• **Problem requirements**: Quote the listing below word for word, stopping after the line that contains "CEIL = 2.68".

• **Data shown**:
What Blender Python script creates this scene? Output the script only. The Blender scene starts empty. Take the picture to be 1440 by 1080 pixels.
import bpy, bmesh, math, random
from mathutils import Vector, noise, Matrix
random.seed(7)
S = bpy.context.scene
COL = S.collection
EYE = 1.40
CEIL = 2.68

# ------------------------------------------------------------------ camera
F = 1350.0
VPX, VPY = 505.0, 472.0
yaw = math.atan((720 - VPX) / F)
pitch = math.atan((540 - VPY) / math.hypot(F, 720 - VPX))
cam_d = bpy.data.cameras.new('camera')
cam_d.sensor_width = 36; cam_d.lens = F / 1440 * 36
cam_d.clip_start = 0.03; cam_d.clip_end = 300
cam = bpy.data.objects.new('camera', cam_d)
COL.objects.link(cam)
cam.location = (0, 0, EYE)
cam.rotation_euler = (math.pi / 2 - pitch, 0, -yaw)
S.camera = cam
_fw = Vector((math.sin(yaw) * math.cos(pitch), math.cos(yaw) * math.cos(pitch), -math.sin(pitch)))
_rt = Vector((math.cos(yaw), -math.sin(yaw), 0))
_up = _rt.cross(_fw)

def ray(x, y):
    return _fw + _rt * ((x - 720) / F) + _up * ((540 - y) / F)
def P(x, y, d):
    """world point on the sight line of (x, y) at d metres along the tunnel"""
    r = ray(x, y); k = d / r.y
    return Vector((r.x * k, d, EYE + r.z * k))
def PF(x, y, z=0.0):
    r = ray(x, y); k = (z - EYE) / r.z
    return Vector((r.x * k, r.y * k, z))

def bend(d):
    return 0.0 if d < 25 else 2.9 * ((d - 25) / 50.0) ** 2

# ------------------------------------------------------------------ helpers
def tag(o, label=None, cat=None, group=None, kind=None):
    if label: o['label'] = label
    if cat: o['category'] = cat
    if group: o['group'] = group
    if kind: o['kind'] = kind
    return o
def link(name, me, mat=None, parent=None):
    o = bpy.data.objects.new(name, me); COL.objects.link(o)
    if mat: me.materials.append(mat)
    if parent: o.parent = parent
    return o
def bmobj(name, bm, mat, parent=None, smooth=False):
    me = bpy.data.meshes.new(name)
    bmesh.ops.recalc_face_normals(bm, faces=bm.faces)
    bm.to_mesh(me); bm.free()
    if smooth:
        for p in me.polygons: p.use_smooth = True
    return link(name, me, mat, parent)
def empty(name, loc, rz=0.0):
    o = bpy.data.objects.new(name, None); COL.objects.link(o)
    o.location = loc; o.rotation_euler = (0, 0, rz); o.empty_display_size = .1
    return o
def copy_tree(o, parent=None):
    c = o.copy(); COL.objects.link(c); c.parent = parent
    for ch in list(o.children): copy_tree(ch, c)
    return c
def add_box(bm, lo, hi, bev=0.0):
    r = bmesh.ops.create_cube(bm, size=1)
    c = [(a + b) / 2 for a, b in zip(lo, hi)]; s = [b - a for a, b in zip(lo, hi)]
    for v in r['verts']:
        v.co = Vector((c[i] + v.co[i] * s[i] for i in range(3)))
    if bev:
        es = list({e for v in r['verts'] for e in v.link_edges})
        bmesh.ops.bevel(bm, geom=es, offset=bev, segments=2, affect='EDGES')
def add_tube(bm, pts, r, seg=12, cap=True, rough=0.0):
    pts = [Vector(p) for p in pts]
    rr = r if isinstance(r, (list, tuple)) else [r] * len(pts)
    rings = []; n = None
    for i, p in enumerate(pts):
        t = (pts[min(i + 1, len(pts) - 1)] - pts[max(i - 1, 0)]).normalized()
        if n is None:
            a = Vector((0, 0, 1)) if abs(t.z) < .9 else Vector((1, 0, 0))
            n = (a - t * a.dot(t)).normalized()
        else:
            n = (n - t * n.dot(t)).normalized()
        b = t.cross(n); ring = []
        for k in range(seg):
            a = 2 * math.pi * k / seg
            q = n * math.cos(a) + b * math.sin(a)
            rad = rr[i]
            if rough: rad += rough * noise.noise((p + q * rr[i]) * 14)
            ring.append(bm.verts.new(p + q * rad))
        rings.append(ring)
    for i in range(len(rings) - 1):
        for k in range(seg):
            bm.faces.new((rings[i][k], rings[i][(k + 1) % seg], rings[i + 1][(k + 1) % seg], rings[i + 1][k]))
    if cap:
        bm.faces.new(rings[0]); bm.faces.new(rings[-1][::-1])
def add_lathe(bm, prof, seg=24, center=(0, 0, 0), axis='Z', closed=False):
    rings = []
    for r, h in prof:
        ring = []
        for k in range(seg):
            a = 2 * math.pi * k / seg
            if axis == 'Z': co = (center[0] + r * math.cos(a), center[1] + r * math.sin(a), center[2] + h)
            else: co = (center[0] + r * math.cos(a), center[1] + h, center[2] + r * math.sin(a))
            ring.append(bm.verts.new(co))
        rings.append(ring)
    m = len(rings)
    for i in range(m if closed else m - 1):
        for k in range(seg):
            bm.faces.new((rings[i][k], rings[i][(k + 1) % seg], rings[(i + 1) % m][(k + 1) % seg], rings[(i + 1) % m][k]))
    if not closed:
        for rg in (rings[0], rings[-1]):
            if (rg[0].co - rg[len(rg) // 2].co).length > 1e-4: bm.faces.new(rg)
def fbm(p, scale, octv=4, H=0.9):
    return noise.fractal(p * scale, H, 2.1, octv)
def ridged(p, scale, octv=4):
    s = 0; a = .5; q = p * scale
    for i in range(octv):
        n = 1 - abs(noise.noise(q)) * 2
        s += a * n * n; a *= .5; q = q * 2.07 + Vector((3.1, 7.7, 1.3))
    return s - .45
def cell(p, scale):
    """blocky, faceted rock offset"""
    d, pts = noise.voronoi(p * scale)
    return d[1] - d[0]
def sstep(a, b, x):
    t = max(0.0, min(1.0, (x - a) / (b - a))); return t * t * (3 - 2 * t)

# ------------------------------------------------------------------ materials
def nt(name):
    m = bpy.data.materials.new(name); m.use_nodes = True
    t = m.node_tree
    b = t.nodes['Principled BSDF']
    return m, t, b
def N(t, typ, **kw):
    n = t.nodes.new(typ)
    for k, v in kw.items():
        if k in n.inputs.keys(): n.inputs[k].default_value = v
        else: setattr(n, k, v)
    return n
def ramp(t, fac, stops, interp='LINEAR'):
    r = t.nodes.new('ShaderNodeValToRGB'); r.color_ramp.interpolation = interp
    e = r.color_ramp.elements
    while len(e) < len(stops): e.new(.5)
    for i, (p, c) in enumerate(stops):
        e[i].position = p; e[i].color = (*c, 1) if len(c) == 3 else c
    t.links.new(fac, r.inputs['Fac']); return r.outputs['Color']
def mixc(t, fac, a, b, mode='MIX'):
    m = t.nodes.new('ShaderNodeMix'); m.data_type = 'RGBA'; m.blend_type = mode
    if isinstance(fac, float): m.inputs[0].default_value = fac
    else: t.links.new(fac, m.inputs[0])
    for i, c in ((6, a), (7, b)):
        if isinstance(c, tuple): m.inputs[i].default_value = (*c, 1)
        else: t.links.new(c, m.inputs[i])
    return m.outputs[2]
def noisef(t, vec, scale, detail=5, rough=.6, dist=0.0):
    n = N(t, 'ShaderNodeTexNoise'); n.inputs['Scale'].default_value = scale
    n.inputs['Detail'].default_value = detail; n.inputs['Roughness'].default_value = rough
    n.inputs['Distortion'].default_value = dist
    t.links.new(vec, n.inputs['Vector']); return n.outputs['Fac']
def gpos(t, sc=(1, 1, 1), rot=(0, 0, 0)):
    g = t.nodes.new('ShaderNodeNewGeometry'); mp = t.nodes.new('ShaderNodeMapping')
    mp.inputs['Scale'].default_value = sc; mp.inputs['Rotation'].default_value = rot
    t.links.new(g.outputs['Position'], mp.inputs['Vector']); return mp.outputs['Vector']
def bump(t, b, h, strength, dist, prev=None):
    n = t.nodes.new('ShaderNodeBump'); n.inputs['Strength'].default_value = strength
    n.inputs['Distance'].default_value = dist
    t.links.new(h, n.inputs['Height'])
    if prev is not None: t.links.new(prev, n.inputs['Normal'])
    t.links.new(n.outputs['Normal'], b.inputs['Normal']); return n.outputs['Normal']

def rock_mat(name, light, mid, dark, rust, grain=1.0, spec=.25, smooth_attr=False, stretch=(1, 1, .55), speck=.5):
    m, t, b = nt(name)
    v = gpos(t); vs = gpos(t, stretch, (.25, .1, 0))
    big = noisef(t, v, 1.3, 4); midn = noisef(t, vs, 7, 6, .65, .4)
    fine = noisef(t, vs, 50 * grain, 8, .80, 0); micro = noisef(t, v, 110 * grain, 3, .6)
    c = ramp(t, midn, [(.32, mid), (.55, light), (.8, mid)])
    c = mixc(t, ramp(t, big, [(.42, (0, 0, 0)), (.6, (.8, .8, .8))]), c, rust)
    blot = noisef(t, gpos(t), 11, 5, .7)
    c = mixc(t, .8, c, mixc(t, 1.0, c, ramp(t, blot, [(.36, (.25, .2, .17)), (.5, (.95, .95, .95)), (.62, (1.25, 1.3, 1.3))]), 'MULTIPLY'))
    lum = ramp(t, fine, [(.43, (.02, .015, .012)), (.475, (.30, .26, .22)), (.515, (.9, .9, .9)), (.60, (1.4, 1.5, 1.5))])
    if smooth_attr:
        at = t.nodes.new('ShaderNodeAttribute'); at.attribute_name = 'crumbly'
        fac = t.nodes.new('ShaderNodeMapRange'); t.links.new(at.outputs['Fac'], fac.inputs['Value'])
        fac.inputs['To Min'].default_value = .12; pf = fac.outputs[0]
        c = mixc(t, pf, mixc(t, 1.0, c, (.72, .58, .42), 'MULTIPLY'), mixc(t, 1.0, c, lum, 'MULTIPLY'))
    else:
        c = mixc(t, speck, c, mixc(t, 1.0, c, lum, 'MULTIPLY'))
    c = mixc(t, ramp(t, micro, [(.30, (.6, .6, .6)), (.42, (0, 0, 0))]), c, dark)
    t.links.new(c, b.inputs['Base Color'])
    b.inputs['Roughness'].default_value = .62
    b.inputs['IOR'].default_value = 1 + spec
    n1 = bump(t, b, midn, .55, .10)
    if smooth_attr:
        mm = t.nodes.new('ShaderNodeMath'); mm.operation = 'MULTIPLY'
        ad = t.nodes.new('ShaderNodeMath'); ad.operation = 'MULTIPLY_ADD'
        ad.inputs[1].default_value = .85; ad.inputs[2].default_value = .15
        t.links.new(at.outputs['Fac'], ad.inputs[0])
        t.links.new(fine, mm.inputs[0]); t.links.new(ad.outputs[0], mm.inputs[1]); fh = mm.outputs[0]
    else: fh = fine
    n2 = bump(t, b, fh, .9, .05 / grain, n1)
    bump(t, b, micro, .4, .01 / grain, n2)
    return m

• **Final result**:
What Blender Python script creates this scene? Output the script only. The Blender scene starts empty. Take the picture to be 1440 by 1080 pixels.
import bpy, bmesh, math, random
from mathutils import Vector, noise, Matrix
random.seed(7)
S = bpy.context.scene
COL = S.collection
EYE = 1.40
CEIL = 2.68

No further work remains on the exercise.